The Acme Company manufactures widgets. The distribution of widget weights is bell-shaped. The widget weights have a mean of 37 ounces and a standard deviation of 3 ounces. Use the Empirical Rule. Suggestion: sketch the distribution in order to answer these questions. a) \( 68 \% \) of the widget weights lie between b) What percentage of the widget weights lie between 31 and 40 ounces? c) What percentage of the widget weights lie above 28 ?

The Empirical Rule indicates that for a bell-shaped distribution, about 68% of the data falls within one standard deviation of the mean. Here, with a mean of 37 ounces and a standard deviation of 3 ounces, 68% of the widget weights lie between 34 ounces (37 - 3) and 40 ounces (37 + 3).
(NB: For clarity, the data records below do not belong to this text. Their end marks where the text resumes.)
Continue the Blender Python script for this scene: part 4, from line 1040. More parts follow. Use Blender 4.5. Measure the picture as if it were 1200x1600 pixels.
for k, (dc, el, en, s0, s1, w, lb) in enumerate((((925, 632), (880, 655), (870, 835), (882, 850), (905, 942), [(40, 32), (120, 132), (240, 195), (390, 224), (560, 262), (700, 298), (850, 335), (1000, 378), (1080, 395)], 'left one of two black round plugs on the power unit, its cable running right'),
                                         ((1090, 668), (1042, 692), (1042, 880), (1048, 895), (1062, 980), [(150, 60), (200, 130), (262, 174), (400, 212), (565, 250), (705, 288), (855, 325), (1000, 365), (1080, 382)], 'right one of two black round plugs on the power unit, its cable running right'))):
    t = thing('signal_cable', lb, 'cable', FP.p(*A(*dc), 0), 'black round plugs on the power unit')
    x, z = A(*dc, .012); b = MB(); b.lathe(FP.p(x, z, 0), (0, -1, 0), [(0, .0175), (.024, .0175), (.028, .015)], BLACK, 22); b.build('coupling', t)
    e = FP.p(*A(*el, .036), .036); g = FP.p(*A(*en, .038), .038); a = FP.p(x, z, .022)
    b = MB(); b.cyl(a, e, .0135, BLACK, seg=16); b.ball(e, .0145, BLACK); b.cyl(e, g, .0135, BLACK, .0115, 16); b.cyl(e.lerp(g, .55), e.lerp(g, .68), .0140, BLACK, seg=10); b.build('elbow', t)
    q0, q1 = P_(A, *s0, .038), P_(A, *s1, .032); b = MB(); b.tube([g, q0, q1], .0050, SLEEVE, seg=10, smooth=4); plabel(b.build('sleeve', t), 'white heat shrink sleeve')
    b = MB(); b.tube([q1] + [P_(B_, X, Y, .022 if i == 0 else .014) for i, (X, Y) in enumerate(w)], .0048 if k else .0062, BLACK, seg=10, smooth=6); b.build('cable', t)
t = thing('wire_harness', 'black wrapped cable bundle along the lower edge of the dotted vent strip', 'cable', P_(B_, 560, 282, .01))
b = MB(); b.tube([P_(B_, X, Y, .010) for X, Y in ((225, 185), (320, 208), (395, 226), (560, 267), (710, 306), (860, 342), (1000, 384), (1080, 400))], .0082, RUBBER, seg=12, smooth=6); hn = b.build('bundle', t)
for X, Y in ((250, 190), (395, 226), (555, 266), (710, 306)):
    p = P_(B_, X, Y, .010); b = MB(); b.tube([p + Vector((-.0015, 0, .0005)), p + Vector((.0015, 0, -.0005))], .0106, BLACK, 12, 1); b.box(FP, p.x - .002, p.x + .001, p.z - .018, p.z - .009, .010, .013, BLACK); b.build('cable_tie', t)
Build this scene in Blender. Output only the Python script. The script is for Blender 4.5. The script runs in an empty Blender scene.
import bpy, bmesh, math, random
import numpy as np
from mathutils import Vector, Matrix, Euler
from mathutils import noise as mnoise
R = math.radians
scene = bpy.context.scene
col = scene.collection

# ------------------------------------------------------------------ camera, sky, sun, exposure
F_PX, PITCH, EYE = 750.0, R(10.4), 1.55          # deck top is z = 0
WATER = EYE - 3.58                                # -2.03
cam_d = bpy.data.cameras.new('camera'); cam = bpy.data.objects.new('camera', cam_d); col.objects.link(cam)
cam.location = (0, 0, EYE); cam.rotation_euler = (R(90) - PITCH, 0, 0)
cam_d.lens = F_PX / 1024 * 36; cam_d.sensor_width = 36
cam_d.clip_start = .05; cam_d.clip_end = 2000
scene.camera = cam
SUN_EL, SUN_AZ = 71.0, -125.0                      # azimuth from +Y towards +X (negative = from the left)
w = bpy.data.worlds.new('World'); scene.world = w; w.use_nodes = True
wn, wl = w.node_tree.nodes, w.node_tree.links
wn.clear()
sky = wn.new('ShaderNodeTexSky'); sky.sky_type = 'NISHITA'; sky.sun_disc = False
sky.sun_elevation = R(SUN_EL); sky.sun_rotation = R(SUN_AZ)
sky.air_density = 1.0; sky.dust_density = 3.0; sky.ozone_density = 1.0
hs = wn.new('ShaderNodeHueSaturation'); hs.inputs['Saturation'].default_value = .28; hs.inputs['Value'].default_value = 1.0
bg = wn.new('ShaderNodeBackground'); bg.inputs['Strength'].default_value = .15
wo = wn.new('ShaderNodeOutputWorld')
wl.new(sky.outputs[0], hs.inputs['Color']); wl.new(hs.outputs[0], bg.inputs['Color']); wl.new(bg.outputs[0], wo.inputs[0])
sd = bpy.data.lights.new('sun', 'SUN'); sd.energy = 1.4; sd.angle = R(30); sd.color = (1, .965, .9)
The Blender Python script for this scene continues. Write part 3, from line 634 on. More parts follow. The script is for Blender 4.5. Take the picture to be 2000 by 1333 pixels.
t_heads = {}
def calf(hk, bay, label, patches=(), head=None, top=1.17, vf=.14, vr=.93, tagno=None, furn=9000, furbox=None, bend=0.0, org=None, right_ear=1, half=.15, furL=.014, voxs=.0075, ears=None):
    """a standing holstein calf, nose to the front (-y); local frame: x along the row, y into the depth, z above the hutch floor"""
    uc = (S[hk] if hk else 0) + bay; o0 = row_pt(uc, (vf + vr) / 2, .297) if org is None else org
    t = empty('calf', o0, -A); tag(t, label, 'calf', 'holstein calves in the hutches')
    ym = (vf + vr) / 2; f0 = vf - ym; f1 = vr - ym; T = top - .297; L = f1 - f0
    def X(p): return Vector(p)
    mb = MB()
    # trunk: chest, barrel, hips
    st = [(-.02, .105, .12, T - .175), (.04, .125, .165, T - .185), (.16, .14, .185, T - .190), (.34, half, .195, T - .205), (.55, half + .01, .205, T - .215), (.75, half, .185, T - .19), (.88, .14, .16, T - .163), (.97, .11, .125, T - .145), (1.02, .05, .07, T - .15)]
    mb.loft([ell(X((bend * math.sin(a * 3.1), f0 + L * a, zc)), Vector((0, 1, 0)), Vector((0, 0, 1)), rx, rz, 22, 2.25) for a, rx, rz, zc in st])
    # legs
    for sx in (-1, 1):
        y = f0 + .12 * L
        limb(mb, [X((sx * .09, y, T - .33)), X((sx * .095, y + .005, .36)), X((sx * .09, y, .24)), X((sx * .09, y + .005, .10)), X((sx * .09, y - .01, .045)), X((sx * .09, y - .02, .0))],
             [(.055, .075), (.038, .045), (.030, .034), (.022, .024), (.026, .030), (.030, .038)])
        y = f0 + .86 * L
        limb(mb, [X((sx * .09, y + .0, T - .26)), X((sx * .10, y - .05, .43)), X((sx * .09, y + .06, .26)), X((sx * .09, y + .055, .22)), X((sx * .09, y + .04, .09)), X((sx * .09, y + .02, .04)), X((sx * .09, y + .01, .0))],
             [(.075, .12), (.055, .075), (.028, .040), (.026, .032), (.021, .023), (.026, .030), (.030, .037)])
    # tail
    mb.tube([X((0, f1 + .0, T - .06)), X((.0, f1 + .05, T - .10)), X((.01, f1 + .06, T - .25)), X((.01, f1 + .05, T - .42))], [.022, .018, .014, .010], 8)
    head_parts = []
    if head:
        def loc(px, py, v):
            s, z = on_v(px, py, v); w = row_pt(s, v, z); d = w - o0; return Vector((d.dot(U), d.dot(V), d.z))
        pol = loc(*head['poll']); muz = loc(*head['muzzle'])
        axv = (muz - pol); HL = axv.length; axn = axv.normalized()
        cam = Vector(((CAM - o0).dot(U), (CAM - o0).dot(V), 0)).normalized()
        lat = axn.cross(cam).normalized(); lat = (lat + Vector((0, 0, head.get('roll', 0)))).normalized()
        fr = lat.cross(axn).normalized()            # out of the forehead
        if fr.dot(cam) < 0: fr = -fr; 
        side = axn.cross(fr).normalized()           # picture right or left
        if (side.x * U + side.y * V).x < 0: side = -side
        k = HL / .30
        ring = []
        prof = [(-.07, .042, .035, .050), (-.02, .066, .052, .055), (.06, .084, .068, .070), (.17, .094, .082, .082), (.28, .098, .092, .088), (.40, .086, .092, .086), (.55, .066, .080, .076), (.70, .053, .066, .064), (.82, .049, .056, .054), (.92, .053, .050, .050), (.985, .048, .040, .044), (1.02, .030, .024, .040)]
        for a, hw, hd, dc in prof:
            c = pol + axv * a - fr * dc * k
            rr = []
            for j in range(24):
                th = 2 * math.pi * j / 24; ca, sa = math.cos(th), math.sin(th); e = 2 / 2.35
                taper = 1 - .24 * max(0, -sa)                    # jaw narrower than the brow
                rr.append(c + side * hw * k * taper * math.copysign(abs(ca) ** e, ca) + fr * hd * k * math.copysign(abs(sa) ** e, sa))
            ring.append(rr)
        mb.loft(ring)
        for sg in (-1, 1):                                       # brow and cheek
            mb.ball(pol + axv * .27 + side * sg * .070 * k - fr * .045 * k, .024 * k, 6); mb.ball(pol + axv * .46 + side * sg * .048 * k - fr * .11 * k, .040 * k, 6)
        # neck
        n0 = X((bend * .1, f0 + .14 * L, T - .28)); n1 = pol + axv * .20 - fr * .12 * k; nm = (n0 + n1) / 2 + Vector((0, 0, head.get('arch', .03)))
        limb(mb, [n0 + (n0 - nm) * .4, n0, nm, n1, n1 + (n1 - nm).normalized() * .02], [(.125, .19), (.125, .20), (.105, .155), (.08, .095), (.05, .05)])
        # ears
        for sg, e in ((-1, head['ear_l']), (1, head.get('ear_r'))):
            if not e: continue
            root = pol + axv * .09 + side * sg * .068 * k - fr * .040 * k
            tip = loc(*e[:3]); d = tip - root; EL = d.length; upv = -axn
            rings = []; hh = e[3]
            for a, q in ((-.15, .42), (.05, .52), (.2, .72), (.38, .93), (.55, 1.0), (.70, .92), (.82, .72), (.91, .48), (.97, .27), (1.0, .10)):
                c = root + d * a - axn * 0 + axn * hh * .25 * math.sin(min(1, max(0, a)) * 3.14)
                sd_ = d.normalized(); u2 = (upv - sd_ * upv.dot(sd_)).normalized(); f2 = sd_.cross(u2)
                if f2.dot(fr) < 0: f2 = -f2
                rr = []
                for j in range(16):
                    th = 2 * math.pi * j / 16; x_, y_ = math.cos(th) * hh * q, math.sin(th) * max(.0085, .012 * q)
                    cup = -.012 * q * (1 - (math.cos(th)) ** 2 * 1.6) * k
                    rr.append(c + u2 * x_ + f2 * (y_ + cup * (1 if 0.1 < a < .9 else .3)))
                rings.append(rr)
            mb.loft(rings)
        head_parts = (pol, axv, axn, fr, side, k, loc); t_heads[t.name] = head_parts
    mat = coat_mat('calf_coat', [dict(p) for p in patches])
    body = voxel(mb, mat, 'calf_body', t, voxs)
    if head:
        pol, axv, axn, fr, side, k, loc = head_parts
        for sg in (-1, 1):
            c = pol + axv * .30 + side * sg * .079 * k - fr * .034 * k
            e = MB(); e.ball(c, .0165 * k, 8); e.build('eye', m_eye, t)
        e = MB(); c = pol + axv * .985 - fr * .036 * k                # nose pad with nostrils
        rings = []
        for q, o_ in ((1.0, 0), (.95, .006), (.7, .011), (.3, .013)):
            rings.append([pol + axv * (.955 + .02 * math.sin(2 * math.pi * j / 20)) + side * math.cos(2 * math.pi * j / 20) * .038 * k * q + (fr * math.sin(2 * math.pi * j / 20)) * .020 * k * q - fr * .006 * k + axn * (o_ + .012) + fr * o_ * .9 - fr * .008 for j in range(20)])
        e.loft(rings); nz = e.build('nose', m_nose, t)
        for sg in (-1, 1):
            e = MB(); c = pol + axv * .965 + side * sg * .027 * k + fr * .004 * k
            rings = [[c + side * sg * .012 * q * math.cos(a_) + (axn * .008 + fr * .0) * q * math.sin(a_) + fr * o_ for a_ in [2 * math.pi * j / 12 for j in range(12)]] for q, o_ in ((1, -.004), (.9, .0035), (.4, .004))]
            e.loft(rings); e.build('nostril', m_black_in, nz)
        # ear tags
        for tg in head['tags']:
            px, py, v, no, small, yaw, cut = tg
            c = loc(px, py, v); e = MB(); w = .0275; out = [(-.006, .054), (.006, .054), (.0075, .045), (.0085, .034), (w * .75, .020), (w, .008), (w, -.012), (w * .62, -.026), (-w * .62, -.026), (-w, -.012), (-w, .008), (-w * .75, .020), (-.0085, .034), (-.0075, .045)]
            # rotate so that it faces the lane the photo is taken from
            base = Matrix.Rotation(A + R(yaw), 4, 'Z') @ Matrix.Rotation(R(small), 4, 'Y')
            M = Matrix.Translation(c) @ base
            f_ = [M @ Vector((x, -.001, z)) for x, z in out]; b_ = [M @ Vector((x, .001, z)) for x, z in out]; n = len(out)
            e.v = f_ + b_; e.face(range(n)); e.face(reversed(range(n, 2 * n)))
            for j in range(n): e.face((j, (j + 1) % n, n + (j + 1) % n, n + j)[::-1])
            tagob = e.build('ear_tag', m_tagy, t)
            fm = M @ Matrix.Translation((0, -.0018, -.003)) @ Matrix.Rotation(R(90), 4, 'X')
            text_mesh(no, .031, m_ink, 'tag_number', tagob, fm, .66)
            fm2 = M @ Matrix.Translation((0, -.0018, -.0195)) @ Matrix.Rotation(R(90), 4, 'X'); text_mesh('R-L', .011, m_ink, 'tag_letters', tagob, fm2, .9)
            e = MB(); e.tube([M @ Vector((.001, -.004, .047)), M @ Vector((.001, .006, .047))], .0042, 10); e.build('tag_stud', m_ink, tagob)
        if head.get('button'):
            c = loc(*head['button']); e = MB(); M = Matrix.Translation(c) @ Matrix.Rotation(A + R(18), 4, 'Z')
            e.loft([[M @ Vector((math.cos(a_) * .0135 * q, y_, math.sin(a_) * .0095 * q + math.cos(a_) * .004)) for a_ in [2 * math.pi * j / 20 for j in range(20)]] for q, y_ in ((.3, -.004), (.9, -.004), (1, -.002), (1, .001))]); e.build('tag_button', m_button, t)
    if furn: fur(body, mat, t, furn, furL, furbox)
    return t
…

For the second question, to find the percentage of widget weights between 31 and 40 ounces, we can apply the Empirical Rule again. We know that 68% is within one standard deviation (34 to 40 ounces). Adding the range from 31 ounces (two standard deviations below the mean) to 34 ounces, we include another 13.5%. Thus, the total percentage between 31 and 40 ounces is approximately 81.5%. To find the percentage of widget weights above 28 ounces, first note that 28 ounces is three standard deviations below the mean (37 - 9). According to the Empirical Rule, about 99.7% of the weights lie within three standard deviations, meaning roughly 0.15% would be below 28 ounces. Therefore, about 99.85% of the widget weights are above 28 ounces.